### TASK PROMPT
Where a line of the material contains the string "More", copy that line.

Entries with scene source code
'''
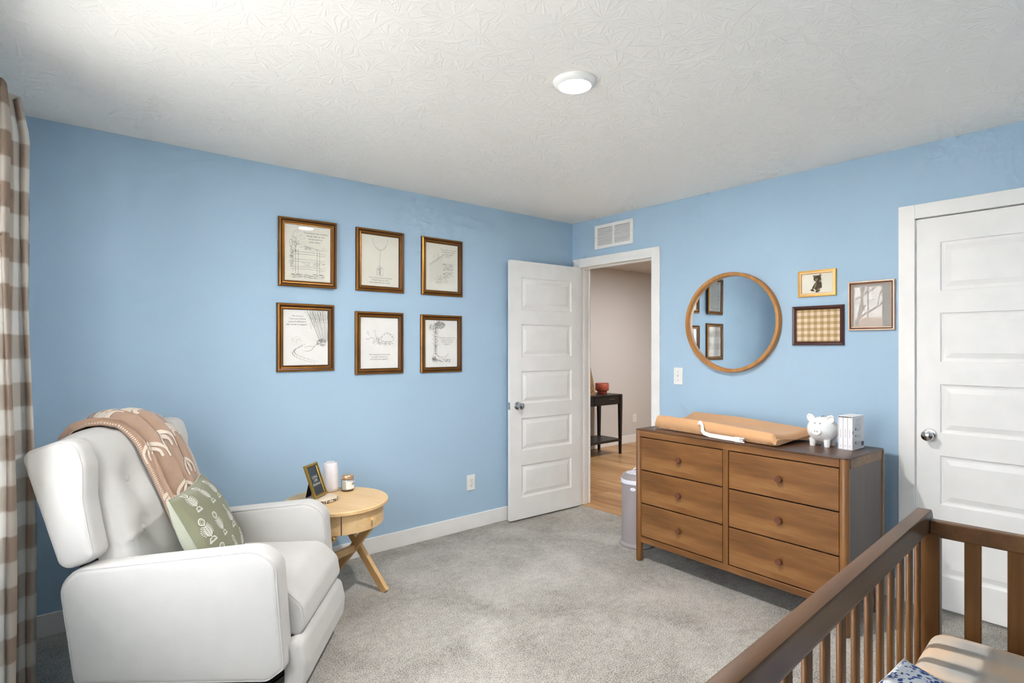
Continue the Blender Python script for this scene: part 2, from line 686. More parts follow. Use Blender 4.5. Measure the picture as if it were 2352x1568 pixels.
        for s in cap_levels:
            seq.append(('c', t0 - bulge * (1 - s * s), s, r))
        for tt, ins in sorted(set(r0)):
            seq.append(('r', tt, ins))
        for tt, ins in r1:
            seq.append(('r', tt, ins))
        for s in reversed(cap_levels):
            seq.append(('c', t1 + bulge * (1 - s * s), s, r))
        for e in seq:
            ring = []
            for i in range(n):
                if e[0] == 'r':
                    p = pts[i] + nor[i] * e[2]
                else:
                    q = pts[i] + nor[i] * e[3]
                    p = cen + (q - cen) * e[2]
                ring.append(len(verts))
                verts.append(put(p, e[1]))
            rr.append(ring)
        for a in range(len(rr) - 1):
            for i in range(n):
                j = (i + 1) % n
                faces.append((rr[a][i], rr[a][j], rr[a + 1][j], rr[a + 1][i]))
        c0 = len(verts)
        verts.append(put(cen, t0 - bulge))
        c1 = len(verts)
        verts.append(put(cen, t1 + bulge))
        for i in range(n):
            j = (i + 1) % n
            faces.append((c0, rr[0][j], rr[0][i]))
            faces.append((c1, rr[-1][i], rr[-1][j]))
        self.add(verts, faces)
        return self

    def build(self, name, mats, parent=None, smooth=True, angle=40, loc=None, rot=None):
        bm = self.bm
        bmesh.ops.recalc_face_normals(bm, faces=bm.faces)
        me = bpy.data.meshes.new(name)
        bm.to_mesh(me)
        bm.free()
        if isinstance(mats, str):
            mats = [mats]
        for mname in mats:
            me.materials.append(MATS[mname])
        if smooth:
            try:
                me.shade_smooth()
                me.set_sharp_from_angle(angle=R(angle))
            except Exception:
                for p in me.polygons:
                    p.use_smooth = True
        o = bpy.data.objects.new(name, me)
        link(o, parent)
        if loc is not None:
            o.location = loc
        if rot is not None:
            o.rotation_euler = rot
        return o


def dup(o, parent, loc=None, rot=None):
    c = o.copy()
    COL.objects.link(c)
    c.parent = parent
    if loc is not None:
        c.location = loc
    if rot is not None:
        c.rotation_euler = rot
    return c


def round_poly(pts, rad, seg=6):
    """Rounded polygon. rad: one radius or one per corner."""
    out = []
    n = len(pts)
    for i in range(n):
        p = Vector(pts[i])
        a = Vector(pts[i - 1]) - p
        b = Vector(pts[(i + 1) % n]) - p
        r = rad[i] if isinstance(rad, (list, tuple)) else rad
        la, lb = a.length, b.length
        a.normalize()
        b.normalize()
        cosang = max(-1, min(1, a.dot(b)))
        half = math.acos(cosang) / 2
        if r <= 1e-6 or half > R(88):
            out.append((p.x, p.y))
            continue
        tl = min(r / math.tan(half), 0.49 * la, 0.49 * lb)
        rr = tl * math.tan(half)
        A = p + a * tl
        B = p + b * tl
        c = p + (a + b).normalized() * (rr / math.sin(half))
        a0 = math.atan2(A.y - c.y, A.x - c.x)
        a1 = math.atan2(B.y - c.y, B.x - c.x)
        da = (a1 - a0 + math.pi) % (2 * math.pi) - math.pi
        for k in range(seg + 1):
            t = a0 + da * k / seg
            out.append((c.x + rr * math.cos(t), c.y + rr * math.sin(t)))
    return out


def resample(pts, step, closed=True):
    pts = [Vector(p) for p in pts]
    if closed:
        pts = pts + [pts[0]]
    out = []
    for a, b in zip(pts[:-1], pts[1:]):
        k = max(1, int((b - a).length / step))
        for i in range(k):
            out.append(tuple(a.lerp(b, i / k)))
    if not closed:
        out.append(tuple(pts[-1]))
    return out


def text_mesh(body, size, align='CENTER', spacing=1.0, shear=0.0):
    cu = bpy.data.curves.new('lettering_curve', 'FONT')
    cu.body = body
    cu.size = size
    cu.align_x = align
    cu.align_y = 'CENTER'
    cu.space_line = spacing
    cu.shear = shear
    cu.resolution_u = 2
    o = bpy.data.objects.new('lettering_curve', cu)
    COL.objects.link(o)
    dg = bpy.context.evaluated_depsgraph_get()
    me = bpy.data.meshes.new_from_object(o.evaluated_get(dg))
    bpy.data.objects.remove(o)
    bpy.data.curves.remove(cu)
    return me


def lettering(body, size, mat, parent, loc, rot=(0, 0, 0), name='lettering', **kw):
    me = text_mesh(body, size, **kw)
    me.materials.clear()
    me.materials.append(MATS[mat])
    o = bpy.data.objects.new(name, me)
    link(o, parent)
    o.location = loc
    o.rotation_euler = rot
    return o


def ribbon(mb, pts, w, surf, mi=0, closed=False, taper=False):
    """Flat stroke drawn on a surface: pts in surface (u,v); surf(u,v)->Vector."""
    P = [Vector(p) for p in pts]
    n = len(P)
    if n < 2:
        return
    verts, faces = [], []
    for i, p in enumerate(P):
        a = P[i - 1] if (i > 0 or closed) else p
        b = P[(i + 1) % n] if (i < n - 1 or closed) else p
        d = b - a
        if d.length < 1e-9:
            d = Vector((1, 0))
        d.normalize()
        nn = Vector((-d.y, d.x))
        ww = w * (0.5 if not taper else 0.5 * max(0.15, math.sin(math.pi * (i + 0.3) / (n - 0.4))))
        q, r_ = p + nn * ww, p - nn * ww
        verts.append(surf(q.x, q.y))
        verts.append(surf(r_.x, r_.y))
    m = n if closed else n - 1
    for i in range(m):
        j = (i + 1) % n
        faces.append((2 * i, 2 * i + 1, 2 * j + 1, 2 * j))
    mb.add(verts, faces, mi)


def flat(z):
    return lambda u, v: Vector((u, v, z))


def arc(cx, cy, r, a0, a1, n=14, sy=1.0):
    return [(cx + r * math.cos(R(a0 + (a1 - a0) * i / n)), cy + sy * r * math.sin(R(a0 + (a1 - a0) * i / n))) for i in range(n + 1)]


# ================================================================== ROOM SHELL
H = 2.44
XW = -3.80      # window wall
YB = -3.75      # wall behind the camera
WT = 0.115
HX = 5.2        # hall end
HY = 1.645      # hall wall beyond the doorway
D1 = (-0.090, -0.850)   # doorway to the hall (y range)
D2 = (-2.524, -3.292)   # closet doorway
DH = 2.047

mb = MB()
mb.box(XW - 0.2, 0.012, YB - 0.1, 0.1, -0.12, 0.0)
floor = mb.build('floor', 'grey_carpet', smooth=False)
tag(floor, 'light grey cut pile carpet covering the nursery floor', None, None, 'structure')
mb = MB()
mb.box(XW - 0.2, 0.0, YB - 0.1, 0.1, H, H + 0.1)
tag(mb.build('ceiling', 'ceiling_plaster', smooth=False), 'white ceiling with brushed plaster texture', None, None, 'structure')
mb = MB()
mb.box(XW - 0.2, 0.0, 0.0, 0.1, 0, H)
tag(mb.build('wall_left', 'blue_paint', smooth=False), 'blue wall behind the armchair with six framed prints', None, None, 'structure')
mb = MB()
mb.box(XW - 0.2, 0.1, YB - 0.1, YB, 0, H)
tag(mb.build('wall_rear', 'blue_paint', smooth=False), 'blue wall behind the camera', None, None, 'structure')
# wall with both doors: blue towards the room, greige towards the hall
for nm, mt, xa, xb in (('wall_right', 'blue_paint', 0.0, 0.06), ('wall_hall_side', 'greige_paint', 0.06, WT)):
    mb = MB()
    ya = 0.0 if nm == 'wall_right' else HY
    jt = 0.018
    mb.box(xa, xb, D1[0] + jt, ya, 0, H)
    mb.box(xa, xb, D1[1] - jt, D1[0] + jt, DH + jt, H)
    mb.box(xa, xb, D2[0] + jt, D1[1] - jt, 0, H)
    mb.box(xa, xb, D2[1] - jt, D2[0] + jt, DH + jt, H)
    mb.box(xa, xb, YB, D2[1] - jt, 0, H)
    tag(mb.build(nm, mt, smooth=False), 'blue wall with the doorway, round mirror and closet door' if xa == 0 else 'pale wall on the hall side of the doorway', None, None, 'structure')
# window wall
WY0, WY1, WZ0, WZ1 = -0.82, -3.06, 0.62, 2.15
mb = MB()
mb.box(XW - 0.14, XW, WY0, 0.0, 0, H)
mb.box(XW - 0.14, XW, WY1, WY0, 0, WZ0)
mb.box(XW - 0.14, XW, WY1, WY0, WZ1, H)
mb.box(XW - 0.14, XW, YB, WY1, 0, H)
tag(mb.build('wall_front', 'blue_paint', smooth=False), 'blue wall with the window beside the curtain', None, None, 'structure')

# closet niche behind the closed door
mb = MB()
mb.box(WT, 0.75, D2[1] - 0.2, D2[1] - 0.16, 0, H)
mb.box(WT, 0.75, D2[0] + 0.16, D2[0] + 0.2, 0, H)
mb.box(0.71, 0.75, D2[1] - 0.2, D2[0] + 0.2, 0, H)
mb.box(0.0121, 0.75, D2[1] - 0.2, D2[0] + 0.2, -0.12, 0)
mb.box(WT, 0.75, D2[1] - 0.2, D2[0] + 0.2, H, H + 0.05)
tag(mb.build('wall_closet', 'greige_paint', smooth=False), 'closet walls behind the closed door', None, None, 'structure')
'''
'''
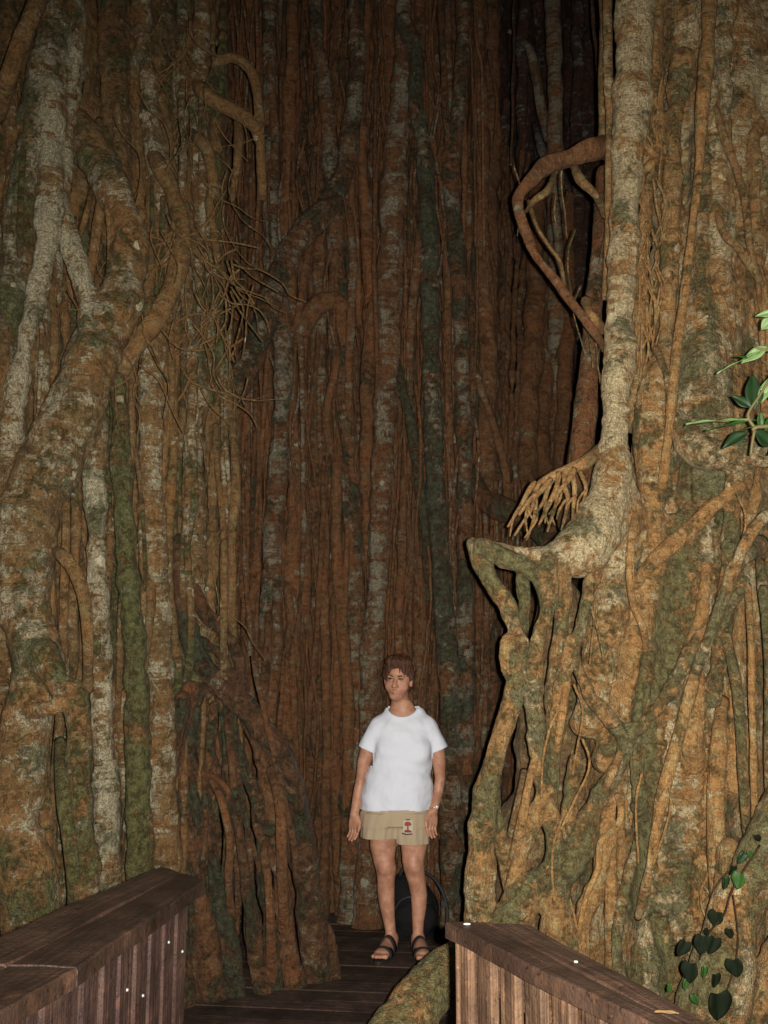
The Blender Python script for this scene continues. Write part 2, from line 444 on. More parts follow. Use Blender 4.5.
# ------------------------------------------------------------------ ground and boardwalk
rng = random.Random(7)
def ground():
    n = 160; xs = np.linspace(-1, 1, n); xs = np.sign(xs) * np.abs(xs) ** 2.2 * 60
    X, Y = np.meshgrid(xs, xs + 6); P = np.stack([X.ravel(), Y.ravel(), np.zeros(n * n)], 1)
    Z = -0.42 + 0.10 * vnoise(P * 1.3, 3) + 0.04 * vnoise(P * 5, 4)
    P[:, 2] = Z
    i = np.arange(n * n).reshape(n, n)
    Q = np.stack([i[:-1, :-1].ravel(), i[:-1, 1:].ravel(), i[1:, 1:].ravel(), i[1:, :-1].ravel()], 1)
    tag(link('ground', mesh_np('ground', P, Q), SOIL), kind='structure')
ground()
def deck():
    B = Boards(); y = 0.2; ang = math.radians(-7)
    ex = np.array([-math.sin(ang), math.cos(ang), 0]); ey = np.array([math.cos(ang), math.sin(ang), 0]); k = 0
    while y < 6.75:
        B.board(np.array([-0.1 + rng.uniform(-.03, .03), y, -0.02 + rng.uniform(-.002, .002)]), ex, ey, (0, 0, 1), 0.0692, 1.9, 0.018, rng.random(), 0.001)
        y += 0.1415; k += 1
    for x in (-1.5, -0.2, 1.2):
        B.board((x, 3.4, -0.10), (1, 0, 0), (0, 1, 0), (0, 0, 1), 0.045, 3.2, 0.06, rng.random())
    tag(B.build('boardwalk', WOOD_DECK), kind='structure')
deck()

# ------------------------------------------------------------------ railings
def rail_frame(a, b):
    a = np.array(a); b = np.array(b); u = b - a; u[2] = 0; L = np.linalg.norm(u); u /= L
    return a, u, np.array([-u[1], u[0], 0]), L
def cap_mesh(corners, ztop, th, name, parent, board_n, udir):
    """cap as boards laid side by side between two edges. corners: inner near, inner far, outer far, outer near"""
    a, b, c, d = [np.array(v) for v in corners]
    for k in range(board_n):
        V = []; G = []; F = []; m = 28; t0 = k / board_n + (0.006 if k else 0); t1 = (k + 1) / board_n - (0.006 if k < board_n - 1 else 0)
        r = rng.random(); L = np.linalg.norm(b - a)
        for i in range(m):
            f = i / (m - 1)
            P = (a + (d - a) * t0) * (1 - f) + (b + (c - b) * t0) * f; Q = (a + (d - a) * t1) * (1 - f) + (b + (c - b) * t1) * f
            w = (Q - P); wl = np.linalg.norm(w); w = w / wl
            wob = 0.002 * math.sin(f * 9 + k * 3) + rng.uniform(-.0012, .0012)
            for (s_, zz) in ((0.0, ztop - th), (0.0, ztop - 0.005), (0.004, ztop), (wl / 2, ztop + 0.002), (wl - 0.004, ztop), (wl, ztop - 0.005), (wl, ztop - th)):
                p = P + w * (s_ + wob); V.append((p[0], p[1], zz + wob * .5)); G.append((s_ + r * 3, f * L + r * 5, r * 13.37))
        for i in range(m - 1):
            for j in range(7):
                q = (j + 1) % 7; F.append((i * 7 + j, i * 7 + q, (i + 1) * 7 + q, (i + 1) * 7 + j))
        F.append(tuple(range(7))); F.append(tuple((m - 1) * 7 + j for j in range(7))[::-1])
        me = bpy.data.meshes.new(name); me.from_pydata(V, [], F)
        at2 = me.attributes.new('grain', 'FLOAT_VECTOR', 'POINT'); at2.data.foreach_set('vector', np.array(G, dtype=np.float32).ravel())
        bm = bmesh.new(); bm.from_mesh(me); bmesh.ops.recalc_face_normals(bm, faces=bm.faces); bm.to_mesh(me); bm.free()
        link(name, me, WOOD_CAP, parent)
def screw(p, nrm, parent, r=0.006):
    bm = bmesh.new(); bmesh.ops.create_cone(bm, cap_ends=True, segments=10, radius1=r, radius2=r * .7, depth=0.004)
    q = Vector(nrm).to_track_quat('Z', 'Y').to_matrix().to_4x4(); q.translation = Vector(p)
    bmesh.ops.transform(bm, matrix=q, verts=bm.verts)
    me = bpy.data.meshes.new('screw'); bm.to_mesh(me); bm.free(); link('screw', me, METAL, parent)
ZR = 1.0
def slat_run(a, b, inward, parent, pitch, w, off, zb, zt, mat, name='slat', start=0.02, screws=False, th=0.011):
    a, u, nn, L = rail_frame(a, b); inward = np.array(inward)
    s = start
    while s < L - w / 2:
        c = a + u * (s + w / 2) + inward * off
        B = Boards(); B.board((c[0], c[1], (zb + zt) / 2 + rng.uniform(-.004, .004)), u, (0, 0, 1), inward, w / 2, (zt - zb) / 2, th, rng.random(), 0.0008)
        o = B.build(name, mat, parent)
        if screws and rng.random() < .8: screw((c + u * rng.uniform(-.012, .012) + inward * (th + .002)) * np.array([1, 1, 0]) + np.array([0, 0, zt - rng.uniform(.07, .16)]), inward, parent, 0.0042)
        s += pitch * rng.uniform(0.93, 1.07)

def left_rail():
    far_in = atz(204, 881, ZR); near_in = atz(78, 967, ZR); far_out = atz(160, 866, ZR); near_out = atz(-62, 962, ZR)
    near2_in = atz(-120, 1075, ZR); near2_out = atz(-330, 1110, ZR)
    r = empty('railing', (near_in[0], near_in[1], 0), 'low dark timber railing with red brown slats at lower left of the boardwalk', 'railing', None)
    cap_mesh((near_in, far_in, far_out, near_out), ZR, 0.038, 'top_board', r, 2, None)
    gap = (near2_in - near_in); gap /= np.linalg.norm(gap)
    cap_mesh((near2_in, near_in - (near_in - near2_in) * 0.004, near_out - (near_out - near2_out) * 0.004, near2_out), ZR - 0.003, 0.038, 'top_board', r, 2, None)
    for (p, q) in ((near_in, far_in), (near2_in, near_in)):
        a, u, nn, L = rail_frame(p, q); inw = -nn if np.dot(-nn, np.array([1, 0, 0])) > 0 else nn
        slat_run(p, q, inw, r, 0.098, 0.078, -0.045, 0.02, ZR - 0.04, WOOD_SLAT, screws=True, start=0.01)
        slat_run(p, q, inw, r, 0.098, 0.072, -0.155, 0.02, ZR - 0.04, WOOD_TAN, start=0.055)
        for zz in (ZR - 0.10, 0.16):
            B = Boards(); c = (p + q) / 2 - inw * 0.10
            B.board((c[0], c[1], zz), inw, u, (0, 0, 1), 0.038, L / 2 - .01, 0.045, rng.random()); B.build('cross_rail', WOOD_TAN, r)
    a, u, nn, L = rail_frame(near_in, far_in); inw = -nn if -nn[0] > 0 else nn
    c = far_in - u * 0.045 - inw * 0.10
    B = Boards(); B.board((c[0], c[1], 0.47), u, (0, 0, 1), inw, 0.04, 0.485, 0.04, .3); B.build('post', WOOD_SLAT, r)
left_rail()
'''
### WRITTEN SOLUTION
Continue the Blender Python script for this scene: part 2, from line 686. More parts follow. Use Blender 4.5. Measure the picture as if it were 2352x1568 pixels.
The Blender Python script for this scene continues. Write part 2, from line 444 on. More parts follow. Use Blender 4.5.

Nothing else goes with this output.